Como esquecer aquelas crianças espantadas que procuravam entender o que acontecera com seu pai e sua mãe, modestos servidores da mineração, que não retornavam ao modesto lar da família. E a cena chocante da corda lançada pelo helicóptero da PM, levando pelo ar apenas a perna que sobrou de uma das vítimas. E a cena revoltante, descrita neste espaço, na edição do EM do dia 4, da vaca de olhos tristes que suplicavam socorro. Socorro negado, apesar dos pedidos de ajuda de um grupo de veterinários e ajudantes, todos voluntários, que se esgotaram no inútil esforço braçal para erguê-la e retirá-la da lama grudenta, obrigados a sacrificá-la, com injeção letal, para poupá-la da lenta e sofrida agonia. Tudo ali tem a marca da tristeza, da dor, do choro, do desconsolo, do desespero.

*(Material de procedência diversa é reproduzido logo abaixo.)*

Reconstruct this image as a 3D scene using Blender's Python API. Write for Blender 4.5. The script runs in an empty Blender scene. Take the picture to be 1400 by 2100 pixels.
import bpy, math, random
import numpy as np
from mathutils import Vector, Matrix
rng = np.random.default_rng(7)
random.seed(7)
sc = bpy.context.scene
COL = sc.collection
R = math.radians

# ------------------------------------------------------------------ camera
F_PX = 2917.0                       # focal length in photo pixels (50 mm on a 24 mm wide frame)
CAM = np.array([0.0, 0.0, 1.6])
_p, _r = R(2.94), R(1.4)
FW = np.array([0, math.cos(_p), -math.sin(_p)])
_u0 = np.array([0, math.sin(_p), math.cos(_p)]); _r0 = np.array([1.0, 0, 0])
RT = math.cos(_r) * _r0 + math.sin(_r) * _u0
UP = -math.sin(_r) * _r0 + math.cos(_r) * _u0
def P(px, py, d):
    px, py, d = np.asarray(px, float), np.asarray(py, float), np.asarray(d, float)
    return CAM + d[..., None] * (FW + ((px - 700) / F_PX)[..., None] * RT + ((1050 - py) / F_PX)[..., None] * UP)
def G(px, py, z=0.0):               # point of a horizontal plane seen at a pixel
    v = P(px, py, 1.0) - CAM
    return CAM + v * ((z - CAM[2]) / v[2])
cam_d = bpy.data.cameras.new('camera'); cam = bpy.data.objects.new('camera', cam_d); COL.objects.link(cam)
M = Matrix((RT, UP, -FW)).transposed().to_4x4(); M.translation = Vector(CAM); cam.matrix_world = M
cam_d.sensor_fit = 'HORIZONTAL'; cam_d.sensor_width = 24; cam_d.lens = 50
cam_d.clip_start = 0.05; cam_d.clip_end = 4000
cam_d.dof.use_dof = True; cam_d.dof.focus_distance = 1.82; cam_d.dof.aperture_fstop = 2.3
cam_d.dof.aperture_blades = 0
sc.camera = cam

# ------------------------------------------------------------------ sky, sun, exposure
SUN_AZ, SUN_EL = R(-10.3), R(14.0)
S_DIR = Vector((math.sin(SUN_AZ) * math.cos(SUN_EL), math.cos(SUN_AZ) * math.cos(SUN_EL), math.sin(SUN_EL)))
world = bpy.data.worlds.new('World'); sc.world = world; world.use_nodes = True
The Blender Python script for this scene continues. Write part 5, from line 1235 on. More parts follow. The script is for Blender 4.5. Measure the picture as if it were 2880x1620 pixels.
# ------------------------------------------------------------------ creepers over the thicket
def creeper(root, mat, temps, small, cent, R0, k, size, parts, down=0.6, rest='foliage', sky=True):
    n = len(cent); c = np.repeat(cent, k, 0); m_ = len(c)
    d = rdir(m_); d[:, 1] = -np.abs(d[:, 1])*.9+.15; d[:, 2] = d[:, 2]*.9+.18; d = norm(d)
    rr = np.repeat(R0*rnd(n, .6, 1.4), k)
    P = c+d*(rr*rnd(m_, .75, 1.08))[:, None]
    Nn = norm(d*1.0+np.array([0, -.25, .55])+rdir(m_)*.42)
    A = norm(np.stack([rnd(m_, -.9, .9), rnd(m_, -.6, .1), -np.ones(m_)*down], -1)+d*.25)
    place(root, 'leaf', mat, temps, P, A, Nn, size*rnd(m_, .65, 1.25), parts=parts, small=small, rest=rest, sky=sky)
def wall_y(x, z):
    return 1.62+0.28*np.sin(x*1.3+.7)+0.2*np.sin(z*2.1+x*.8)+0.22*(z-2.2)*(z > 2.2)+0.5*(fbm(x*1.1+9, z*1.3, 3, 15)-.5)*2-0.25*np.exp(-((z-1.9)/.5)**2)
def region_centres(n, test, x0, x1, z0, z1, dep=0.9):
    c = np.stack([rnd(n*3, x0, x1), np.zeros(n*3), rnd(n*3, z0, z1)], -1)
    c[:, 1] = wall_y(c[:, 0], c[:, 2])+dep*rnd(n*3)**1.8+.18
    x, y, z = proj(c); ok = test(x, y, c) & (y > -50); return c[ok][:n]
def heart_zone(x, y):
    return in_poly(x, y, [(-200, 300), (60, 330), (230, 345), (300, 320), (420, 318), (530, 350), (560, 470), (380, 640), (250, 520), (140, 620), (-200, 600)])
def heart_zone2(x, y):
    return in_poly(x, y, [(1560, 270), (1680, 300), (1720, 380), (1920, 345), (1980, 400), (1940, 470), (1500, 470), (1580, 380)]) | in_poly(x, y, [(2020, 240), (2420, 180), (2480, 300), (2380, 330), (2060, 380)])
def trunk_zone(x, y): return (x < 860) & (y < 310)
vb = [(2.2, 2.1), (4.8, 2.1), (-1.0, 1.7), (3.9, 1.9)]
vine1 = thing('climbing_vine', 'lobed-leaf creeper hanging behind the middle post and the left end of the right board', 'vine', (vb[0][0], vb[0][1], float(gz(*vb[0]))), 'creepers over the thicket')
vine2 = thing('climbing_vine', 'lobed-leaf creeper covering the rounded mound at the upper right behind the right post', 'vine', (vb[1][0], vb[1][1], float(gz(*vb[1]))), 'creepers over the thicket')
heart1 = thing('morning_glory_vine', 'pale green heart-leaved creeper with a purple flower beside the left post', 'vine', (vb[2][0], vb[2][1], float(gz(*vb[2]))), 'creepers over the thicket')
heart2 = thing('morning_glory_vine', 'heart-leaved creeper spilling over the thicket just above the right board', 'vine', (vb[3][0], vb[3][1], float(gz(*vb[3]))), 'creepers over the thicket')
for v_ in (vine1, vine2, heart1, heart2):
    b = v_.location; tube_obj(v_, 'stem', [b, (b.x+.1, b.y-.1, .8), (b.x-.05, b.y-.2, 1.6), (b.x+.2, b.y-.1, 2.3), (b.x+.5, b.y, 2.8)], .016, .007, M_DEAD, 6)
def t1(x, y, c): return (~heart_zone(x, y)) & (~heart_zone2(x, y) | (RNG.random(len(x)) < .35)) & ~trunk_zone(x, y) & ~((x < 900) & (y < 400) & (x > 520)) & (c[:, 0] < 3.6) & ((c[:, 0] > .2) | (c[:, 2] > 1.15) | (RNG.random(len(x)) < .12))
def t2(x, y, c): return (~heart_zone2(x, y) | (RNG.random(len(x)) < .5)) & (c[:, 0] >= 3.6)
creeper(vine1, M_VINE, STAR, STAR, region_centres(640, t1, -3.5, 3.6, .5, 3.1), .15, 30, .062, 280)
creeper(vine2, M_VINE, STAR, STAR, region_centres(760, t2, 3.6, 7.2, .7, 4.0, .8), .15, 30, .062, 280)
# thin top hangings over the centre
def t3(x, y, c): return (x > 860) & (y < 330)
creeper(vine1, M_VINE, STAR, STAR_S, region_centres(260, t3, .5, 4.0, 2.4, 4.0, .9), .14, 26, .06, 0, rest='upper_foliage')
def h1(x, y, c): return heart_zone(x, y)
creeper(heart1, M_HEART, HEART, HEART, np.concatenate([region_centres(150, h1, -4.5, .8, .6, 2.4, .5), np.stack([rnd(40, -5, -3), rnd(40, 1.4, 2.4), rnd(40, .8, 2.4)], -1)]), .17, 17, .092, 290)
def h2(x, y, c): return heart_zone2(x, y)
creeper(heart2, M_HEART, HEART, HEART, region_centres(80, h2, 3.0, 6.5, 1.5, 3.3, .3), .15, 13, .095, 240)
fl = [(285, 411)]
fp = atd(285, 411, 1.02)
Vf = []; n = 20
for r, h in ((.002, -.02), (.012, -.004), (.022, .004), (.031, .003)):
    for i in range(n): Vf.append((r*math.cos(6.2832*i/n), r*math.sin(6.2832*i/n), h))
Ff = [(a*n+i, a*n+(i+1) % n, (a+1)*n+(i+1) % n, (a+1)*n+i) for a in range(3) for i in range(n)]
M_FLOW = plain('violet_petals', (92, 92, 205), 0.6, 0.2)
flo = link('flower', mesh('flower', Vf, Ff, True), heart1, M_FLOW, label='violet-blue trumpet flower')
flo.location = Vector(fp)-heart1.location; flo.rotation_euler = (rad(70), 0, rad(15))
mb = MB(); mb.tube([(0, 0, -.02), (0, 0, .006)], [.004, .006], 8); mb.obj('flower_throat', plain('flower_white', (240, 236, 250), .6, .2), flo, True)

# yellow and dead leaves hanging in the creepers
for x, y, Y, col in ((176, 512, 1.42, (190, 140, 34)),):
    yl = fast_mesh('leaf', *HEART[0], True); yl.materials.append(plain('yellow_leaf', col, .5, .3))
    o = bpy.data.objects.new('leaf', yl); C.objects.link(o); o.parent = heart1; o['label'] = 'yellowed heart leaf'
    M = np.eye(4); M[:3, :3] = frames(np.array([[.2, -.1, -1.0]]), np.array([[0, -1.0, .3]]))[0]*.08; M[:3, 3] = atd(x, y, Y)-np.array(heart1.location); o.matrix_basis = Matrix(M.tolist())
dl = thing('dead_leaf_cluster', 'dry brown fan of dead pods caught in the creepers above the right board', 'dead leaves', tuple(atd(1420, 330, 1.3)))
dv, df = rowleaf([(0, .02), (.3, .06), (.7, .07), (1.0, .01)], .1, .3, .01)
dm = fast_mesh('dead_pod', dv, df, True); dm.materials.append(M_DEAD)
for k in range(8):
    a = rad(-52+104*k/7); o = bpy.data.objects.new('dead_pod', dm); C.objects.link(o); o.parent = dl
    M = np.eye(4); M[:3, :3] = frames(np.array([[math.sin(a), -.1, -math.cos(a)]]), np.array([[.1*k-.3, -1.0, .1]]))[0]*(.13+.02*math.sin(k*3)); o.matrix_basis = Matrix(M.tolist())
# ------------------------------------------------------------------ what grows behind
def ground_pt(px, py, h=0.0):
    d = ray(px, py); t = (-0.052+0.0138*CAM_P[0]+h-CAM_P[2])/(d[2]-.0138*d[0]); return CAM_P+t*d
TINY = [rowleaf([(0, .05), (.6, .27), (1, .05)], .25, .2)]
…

Doloroso, melancólico, soturno e sofrido, o silêncio noturno chuvoso do espaço em que viviam tantas destroçadas famílias de trabalhadores. Espaço em que crianças alegres e barulhentas brincavam nos finais de tarde. Espaço ecumênico em que todos conviviam com as vacas e os bois, com as cabras e cabritos, galos e galinhas, que proporcionavam o leite, os ovos, a carne para a alimentação trivial de todos os dias.  Tudo acabou, tudo morreu.

E agora? Haverá apuração competente, punição rigorosa, ou tudo acabará no esquecimento, como aconteceu com o mesmo desastre, há menos de quatro anos, em Mariana? Alguém foi punido? As vítimas foram amparadas e indenizadas pelos causadores da tragédia, menor em número de mortos, 19, do que em Brumadinho, mais de 200, incluindo os desaparecidos para sempre? São perguntas que aguardam resposta. Como os governantes do país e do estado, graças à rejeição do eleitorado consciente, não são aqueles nada confiáveis, muito pelo contrário como se sabe, além de omissos, preguiçosos, incompetentes, coniventes, dos tempos da tragédia de Mariana, há esperança de que, agora, tudo poderá ser diferente. Que seja.